§ **Data**
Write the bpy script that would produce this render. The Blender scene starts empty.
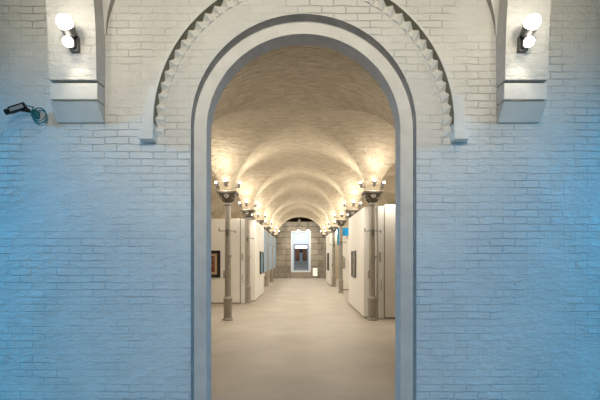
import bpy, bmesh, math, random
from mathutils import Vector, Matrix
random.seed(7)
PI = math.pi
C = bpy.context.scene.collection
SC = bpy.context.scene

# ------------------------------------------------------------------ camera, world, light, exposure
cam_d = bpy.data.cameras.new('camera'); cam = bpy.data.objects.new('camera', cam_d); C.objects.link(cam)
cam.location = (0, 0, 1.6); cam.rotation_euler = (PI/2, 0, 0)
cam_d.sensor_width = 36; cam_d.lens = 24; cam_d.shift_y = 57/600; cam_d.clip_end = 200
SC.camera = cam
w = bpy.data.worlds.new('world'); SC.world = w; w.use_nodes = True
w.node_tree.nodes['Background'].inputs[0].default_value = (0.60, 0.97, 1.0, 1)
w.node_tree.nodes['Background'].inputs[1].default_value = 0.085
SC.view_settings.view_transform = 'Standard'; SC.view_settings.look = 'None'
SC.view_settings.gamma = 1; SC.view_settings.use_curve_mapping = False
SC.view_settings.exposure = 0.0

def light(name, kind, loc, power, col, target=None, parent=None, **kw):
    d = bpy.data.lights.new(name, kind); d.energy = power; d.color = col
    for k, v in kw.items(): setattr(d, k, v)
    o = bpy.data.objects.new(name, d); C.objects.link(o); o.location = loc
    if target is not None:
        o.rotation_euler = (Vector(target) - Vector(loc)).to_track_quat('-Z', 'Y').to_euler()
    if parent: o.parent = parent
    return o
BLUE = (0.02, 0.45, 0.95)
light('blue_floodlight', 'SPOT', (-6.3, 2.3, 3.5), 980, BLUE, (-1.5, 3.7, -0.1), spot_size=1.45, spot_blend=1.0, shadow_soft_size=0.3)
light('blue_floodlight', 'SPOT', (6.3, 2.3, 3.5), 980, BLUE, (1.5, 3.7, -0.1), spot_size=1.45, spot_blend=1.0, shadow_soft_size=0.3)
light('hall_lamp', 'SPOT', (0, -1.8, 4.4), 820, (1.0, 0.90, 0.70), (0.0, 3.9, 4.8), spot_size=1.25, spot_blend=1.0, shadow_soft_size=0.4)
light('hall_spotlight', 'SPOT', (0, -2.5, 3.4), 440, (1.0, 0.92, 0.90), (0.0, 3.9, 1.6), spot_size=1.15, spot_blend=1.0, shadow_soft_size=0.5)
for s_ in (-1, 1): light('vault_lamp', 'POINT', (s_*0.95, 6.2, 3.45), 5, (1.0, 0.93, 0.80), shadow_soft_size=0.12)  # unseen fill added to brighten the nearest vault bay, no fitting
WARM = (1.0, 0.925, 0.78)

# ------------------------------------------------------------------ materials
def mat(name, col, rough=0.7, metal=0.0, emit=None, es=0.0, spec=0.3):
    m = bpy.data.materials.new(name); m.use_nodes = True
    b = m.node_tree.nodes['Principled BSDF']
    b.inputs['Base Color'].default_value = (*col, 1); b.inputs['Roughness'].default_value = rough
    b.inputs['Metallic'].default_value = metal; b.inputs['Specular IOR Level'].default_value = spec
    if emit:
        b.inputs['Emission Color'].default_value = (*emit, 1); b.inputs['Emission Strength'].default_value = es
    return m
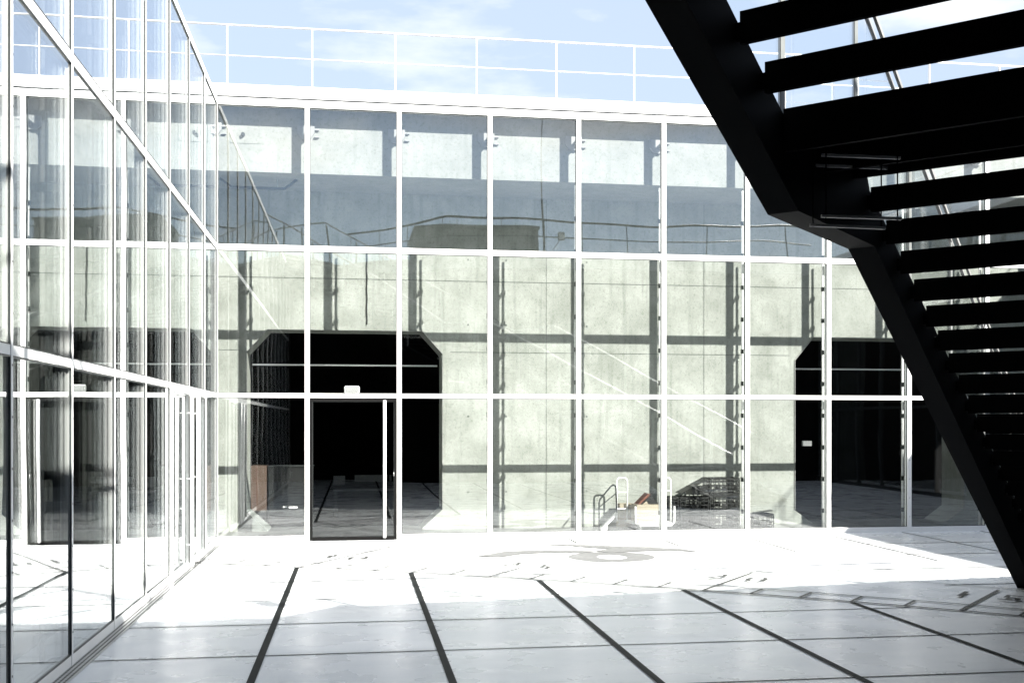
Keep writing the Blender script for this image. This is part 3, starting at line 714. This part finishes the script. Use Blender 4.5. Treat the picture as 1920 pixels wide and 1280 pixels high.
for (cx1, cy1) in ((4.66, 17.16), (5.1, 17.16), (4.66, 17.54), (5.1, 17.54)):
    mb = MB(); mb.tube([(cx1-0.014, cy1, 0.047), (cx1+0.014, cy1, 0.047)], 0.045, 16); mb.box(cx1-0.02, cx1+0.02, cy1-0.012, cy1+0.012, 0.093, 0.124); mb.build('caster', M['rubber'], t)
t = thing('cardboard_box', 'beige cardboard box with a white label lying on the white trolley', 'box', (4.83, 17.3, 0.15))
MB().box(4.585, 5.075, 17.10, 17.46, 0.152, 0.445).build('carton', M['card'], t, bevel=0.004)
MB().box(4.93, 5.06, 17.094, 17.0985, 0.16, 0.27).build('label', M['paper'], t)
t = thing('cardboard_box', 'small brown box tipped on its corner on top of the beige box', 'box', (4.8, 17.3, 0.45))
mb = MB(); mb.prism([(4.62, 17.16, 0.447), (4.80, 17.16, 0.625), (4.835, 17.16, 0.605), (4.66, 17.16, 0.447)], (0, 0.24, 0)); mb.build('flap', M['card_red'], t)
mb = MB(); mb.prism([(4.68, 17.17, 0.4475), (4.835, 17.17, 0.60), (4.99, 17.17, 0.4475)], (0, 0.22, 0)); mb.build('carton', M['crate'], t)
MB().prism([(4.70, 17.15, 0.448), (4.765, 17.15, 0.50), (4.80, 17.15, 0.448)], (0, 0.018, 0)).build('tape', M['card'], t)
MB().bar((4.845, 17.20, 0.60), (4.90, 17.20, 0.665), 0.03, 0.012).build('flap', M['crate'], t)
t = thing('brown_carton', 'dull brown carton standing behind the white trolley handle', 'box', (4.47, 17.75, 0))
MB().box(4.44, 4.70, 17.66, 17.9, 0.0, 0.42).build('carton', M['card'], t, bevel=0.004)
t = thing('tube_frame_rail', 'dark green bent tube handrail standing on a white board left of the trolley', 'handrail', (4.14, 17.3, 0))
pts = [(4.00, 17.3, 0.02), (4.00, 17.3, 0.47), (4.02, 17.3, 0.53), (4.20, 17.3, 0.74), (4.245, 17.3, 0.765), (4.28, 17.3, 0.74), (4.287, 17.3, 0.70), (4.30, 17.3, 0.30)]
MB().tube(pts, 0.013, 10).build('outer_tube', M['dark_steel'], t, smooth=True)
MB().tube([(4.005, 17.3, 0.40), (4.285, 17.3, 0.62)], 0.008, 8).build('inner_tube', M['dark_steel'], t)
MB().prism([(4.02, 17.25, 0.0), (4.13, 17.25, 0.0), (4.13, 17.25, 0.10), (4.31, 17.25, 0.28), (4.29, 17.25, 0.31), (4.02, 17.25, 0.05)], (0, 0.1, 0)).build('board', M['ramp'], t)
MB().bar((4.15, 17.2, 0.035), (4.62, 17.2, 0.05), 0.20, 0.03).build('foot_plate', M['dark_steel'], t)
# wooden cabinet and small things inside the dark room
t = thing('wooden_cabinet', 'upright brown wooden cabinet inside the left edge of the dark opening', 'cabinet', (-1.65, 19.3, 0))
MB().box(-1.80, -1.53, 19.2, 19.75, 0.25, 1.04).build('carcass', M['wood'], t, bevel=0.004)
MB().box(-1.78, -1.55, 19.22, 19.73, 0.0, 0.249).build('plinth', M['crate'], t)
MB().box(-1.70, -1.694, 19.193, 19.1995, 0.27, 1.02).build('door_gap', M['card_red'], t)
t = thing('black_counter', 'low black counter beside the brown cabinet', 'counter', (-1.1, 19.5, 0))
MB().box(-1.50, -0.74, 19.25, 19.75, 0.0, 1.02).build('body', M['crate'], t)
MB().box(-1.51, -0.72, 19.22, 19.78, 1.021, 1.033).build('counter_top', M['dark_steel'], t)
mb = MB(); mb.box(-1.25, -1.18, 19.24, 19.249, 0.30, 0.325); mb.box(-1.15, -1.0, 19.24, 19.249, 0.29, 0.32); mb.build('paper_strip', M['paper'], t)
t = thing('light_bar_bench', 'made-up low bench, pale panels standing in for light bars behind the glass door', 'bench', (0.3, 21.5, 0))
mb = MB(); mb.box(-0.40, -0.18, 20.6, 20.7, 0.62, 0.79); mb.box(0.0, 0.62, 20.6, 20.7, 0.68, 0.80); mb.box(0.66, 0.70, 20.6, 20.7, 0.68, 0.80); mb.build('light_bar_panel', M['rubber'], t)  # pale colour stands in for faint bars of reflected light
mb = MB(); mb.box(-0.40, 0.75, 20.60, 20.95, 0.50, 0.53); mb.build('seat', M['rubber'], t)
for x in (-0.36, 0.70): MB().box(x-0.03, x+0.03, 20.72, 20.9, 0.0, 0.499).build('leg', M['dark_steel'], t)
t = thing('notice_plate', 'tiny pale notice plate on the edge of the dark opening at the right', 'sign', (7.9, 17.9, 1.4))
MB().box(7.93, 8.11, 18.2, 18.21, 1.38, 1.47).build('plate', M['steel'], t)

§ **Given problem**
Would you reproduce the lines above, from the very first through the line containing "SC.view_settings.exposure = 0.0", exactly and without the pictures?

§ **Exercise answer**
Write the bpy script that would produce this render. The Blender scene starts empty.
import bpy, bmesh, math, random
from mathutils import Vector, Matrix
random.seed(7)
PI = math.pi
C = bpy.context.scene.collection
SC = bpy.context.scene

# ------------------------------------------------------------------ camera, world, light, exposure
cam_d = bpy.data.cameras.new('camera'); cam = bpy.data.objects.new('camera', cam_d); C.objects.link(cam)
cam.location = (0, 0, 1.6); cam.rotation_euler = (PI/2, 0, 0)
cam_d.sensor_width = 36; cam_d.lens = 24; cam_d.shift_y = 57/600; cam_d.clip_end = 200
SC.camera = cam
w = bpy.data.worlds.new('world'); SC.world = w; w.use_nodes = True
w.node_tree.nodes['Background'].inputs[0].default_value = (0.60, 0.97, 1.0, 1)
w.node_tree.nodes['Background'].inputs[1].default_value = 0.085
SC.view_settings.view_transform = 'Standard'; SC.view_settings.look = 'None'
SC.view_settings.gamma = 1; SC.view_settings.use_curve_mapping = False
SC.view_settings.exposure = 0.0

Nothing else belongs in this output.